Transcribe the records below exactly as they appear.

[Scene modeling code data]
····················

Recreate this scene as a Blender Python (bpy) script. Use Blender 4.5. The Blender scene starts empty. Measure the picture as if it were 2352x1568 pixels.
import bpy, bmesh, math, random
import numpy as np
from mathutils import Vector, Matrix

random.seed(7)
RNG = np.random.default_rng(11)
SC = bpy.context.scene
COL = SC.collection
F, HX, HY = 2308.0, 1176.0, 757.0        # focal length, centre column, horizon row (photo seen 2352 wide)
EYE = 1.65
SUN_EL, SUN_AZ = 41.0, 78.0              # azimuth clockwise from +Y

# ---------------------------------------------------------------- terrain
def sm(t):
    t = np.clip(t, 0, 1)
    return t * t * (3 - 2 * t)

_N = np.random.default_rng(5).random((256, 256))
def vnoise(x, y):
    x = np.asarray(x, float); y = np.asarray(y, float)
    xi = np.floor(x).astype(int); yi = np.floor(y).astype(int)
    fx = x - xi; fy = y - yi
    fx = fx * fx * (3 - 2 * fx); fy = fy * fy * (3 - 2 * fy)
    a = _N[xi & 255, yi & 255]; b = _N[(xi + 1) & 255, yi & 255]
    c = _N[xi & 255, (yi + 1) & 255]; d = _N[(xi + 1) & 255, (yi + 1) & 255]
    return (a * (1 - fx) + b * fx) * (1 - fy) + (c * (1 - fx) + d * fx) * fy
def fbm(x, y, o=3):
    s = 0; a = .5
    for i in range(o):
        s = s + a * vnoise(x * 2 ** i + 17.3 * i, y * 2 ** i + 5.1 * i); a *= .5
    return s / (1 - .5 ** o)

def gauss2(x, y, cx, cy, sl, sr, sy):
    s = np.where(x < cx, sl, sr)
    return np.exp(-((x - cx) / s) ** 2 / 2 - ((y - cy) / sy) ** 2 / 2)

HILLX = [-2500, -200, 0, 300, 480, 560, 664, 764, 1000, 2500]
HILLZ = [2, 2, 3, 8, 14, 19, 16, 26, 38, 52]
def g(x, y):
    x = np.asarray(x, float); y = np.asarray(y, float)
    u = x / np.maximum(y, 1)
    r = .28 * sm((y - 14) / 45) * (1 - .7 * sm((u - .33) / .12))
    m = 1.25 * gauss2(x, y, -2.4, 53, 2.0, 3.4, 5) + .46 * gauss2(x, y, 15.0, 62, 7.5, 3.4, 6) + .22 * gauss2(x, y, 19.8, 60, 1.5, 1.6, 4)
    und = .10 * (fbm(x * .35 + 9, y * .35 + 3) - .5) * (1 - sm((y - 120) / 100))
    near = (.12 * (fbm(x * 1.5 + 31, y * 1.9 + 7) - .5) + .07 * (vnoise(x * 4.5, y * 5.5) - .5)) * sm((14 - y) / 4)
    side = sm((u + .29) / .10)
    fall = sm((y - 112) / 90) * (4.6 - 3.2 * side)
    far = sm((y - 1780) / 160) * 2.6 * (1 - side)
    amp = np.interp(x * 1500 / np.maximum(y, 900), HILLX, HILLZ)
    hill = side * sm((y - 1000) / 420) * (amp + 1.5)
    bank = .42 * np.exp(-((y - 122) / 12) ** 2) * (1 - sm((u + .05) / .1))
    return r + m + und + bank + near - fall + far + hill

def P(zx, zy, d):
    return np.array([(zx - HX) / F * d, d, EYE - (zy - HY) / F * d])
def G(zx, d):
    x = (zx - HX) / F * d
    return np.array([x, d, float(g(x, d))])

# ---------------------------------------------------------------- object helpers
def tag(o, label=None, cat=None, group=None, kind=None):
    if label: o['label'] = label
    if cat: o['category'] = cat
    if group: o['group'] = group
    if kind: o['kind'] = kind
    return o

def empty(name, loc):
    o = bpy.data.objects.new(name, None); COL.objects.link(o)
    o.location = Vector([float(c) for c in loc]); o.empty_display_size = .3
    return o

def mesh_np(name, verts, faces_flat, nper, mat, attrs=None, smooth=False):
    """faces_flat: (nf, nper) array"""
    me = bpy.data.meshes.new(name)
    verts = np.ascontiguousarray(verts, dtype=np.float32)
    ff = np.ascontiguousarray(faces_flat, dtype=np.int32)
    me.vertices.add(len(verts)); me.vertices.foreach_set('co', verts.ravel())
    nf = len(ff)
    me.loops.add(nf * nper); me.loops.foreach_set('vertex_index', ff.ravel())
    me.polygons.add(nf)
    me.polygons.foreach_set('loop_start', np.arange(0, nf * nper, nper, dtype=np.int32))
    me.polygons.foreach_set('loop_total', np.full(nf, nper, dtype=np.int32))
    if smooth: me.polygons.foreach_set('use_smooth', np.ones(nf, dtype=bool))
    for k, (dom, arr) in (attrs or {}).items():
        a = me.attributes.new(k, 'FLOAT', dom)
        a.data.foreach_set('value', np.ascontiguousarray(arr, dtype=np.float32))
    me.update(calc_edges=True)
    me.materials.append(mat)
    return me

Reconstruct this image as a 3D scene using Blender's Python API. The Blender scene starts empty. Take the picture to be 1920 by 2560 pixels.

····················

> _CORRECT RESPONSE_
Recreate this scene as a Blender Python (bpy) script. Use Blender 4.5. The Blender scene starts empty. Measure the picture as if it were 2352x1568 pixels.
import bpy, bmesh, math, random
import numpy as np
from mathutils import Vector, Matrix

random.seed(7)
RNG = np.random.default_rng(11)
SC = bpy.context.scene
COL = SC.collection
F, HX, HY = 2308.0, 1176.0, 757.0        # focal length, centre column, horizon row (photo seen 2352 wide)
EYE = 1.65
SUN_EL, SUN_AZ = 41.0, 78.0              # azimuth clockwise from +Y

# ---------------------------------------------------------------- terrain
def sm(t):
    t = np.clip(t, 0, 1)
    return t * t * (3 - 2 * t)

_N = np.random.default_rng(5).random((256, 256))
def vnoise(x, y):
    x = np.asarray(x, float); y = np.asarray(y, float)
    xi = np.floor(x).astype(int); yi = np.floor(y).astype(int)
    fx = x - xi; fy = y - yi
    fx = fx * fx * (3 - 2 * fx); fy = fy * fy * (3 - 2 * fy)
    a = _N[xi & 255, yi & 255]; b = _N[(xi + 1) & 255, yi & 255]
    c = _N[xi & 255, (yi + 1) & 255]; d = _N[(xi + 1) & 255, (yi + 1) & 255]
    return (a * (1 - fx) + b * fx) * (1 - fy) + (c * (1 - fx) + d * fx) * fy
def fbm(x, y, o=3):
    s = 0; a = .5
    for i in range(o):
        s = s + a * vnoise(x * 2 ** i + 17.3 * i, y * 2 ** i + 5.1 * i); a *= .5
    return s / (1 - .5 ** o)

def gauss2(x, y, cx, cy, sl, sr, sy):
    s = np.where(x < cx, sl, sr)
    return np.exp(-((x - cx) / s) ** 2 / 2 - ((y - cy) / sy) ** 2 / 2)

HILLX = [-2500, -200, 0, 300, 480, 560, 664, 764, 1000, 2500]
HILLZ = [2, 2, 3, 8, 14, 19, 16, 26, 38, 52]
def g(x, y):
    x = np.asarray(x, float); y = np.asarray(y, float)
    u = x / np.maximum(y, 1)
    r = .28 * sm((y - 14) / 45) * (1 - .7 * sm((u - .33) / .12))
    m = 1.25 * gauss2(x, y, -2.4, 53, 2.0, 3.4, 5) + .46 * gauss2(x, y, 15.0, 62, 7.5, 3.4, 6) + .22 * gauss2(x, y, 19.8, 60, 1.5, 1.6, 4)
    und = .10 * (fbm(x * .35 + 9, y * .35 + 3) - .5) * (1 - sm((y - 120) / 100))
    near = (.12 * (fbm(x * 1.5 + 31, y * 1.9 + 7) - .5) + .07 * (vnoise(x * 4.5, y * 5.5) - .5)) * sm((14 - y) / 4)
    side = sm((u + .29) / .10)
    fall = sm((y - 112) / 90) * (4.6 - 3.2 * side)
    far = sm((y - 1780) / 160) * 2.6 * (1 - side)
    amp = np.interp(x * 1500 / np.maximum(y, 900), HILLX, HILLZ)
    hill = side * sm((y - 1000) / 420) * (amp + 1.5)
    bank = .42 * np.exp(-((y - 122) / 12) ** 2) * (1 - sm((u + .05) / .1))
    return r + m + und + bank + near - fall + far + hill

def P(zx, zy, d):
    return np.array([(zx - HX) / F * d, d, EYE - (zy - HY) / F * d])
def G(zx, d):
    x = (zx - HX) / F * d
    return np.array([x, d, float(g(x, d))])

# ---------------------------------------------------------------- object helpers
def tag(o, label=None, cat=None, group=None, kind=None):
    if label: o['label'] = label
    if cat: o['category'] = cat
    if group: o['group'] = group
    if kind: o['kind'] = kind
    return o

def empty(name, loc):
    o = bpy.data.objects.new(name, None); COL.objects.link(o)
    o.location = Vector([float(c) for c in loc]); o.empty_display_size = .3
    return o

def mesh_np(name, verts, faces_flat, nper, mat, attrs=None, smooth=False):
    """faces_flat: (nf, nper) array"""
    me = bpy.data.meshes.new(name)
    verts = np.ascontiguousarray(verts, dtype=np.float32)
    ff = np.ascontiguousarray(faces_flat, dtype=np.int32)
    me.vertices.add(len(verts)); me.vertices.foreach_set('co', verts.ravel())
    nf = len(ff)
    me.loops.add(nf * nper); me.loops.foreach_set('vertex_index', ff.ravel())
    me.polygons.add(nf)
    me.polygons.foreach_set('loop_start', np.arange(0, nf * nper, nper, dtype=np.int32))
    me.polygons.foreach_set('loop_total', np.full(nf, nper, dtype=np.int32))
    if smooth: me.polygons.foreach_set('use_smooth', np.ones(nf, dtype=bool))
    for k, (dom, arr) in (attrs or {}).items():
        a = me.attributes.new(k, 'FLOAT', dom)
        a.data.foreach_set('value', np.ascontiguousarray(arr, dtype=np.float32))
    me.update(calc_edges=True)
    me.materials.append(mat)
    return me

Reconstruct this image as a 3D scene using Blender's Python API. The Blender scene starts empty. Take the picture to be 1920 by 2560 pixels.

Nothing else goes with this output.